● PROVIDED INFORMATION

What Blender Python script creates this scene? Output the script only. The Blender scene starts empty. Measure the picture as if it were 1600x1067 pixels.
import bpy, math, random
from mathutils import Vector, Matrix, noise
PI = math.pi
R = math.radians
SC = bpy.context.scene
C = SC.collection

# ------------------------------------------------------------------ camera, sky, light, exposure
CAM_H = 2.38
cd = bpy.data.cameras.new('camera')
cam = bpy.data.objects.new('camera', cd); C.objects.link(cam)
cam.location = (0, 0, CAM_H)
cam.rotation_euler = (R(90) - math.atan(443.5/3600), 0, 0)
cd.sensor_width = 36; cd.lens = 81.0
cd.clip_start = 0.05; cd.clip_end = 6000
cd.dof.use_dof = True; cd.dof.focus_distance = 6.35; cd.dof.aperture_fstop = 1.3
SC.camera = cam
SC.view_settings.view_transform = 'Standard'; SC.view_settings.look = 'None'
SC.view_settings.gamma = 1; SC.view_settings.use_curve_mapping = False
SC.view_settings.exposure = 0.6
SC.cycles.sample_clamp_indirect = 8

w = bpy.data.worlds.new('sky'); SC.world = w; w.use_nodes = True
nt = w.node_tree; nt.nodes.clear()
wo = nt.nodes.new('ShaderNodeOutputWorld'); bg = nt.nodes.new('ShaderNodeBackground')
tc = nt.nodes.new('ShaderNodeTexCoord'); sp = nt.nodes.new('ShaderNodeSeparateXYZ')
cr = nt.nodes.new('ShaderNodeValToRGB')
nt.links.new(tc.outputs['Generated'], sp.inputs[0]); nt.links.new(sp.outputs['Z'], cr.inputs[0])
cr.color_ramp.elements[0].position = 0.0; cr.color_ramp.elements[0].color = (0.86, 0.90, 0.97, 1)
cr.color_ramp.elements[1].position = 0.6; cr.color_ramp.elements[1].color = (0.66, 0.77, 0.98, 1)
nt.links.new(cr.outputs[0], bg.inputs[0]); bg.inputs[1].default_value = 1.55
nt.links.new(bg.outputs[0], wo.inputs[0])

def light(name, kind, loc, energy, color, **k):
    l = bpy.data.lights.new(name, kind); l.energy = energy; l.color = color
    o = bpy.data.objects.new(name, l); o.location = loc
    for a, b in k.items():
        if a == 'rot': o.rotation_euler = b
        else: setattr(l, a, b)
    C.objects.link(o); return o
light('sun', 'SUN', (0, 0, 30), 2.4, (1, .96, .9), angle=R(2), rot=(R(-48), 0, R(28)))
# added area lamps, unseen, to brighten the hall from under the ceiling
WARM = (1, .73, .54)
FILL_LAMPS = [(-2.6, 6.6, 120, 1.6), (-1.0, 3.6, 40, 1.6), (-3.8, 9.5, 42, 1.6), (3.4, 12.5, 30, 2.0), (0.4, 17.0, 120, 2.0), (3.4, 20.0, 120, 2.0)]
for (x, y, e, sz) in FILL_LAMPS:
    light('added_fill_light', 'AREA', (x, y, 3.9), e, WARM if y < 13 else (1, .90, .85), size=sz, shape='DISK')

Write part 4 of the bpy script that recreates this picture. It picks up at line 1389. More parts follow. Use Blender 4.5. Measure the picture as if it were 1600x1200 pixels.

● TASK TO CARRY OUT
Quote, word for word, every line from the top of the entries through the line that holds "C = SC.collection".

● SOLVED PROBLEM
What Blender Python script creates this scene? Output the script only. The Blender scene starts empty. Measure the picture as if it were 1600x1067 pixels.
import bpy, math, random
from mathutils import Vector, Matrix, noise
PI = math.pi
R = math.radians
SC = bpy.context.scene
C = SC.collection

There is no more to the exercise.